Ironically – the only successful high-rise development in Chatswood was following a re-zoning of the Council owned carpark which was sold (by Council) for a record price and then developed by Meriton as a mixed use B4 zoned residential and serviced apartment tower. Council was prepared to be flexible with its own rules when it came to their own site.

The Department of Planning is now publishing data on the performance of each Council on housing approvals and the picture in Willoughby is bleak. In the 12 months to the end of December 2020, this so-called CBD location approved zero new (high rise) apartments.  This compares with 388 approvals for high rise apartments in Penrith, 619 in Ryde, 966 in Parramatta, 636 in Liverpool and even the Inner West Council approval of 892 last year.

Urban Taskforce will be calling out laggard Councils and holding them accountable for performance against their respective Greater Sydney Commission-established 5 year housing targets (each Greater Sydney Council was given a housing target to achieve between 2021 and 2026 as part of the assurance review of each LGA’s  Local Strategic Planning Statement). Sadly, Chatswood has seen zero office space development and poor residential development.  It has been left to whither on its vine.

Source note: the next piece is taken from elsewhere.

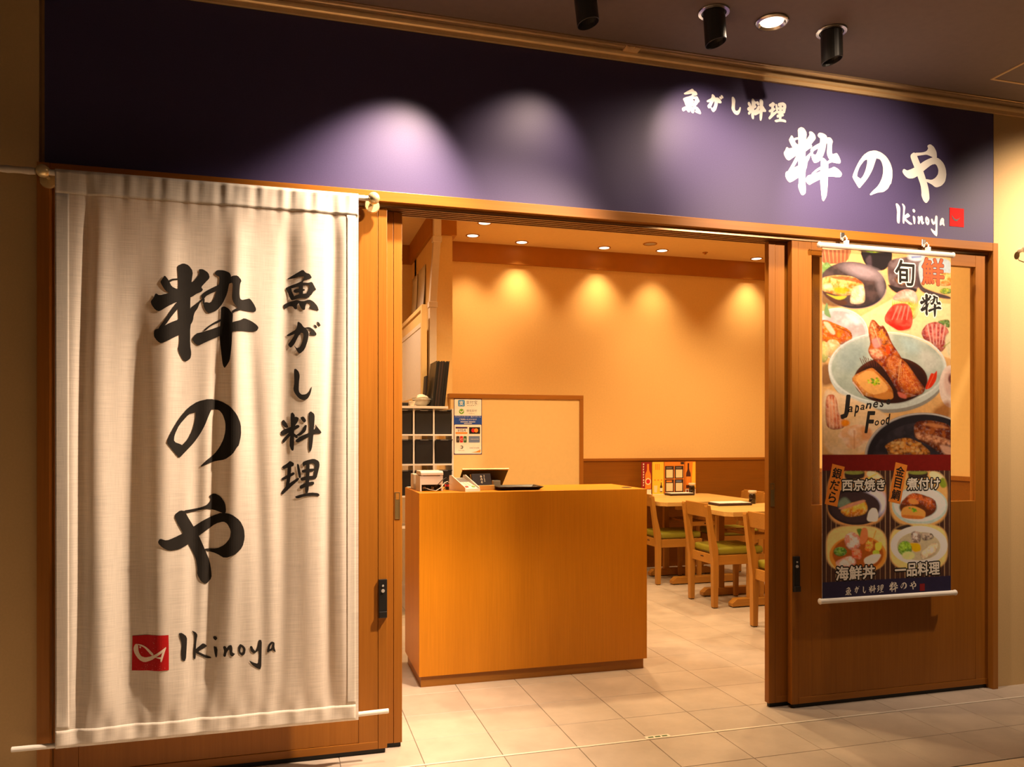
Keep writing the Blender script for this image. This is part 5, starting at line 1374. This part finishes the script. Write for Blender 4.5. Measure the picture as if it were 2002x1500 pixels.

Source – DPIE Website: https://www.planning.nsw.gov.au/Research-and-Demography/Metropolitan-Housing-Monitors/Metropolitan-Housing-Monitor

Chatswood was once seen as the next city of Sydney.  Today it has become the CBD that time forgot.

It’s time to revitalise Chatswood.  It’s time for decision makers to listen to the Department of Planning and support mixed use development and create a vibrant town centre which supports restaurants, cafes and urban life.

The CBD desperately needs a facelift but the commercials dictate that this means at least some residential development to support the commercial towers where people work.